There are days when I honest-to-god am convinced I’m schizophrenic. My friends are a cast of characters that should not necessarily occur in real life. Some are poorly thought out, one dimensional beings whose appearances are brief and poignant like a recurring part on a sitcom: one moody musician with a persistent lack of self confidence, a couple of smart-aleck indie kids who revel in each others company but shun everyone else, and a persistent goat-like man. There are others I’ve invented who seem to be more constant players; those I see on a regular basis are move developed in their fictitious state. They are defined (unlike the minor characters) by guidelines outside the typical high school stereotype, with quirks and oddities all their own: another struggling art nerd like myself with a taste for drama and a loving nature, a freakishly tall (future) mechanical engineer who works with metal in his spare time, a pint size (endearing) indie snob/ art kid who crafts and watches crappy 80’s movies with me, and one other vegan who loves shoes and “Sex and the City.” However Despite their ingenious design, their differences or character flaws have not once distressed me. I do not fight with friends, which on its own is enough to convince me of my theoretical illness.. Every once in a while I will pose the question of their reality to those around me, but their responses are predictable and unhelpful, seeing as they won’t admit to the fact that they do not exist.
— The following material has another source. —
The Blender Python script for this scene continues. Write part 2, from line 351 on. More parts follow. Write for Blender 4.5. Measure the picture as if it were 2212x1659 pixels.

Some days I am haunted by the idea that I perceive everything differently than it is intended. Maybe that smile and wave wasn’t really a friendly gesture, maybe nodding my head means “no”, maybe “hello” is a profanity. I could actually perceive everything as the opposite of what it means, for all I know. I start to second guess myself on those days, so that my supposedly friendly smile wont be misconstrued as an unfriendly gesture by a society in which I’m not quite sure I understand the customs. I wonder on a semi-consistent basis if I am talking to myself in public, when I’m down town with my friends I speculate that maybe the people who give the impression of parting on the sidewalk to make room for my friends are simply walking farther away from me to avoid this visibly unstable person. Sleep deprivation doesn’t help my skewed perceptions of reality. On days when the circles around my eyes reach epic proportions, things seem worse; my fragile psyche succumbs totally to the paranoia of my insecurities and I go through a day without speaking, so my apparent insanity is not discovered. I believe I am probably not all there. I believe in the concept of objective thought and the reality of my subjective unconscious, and I believe that I will never really know what’s going on.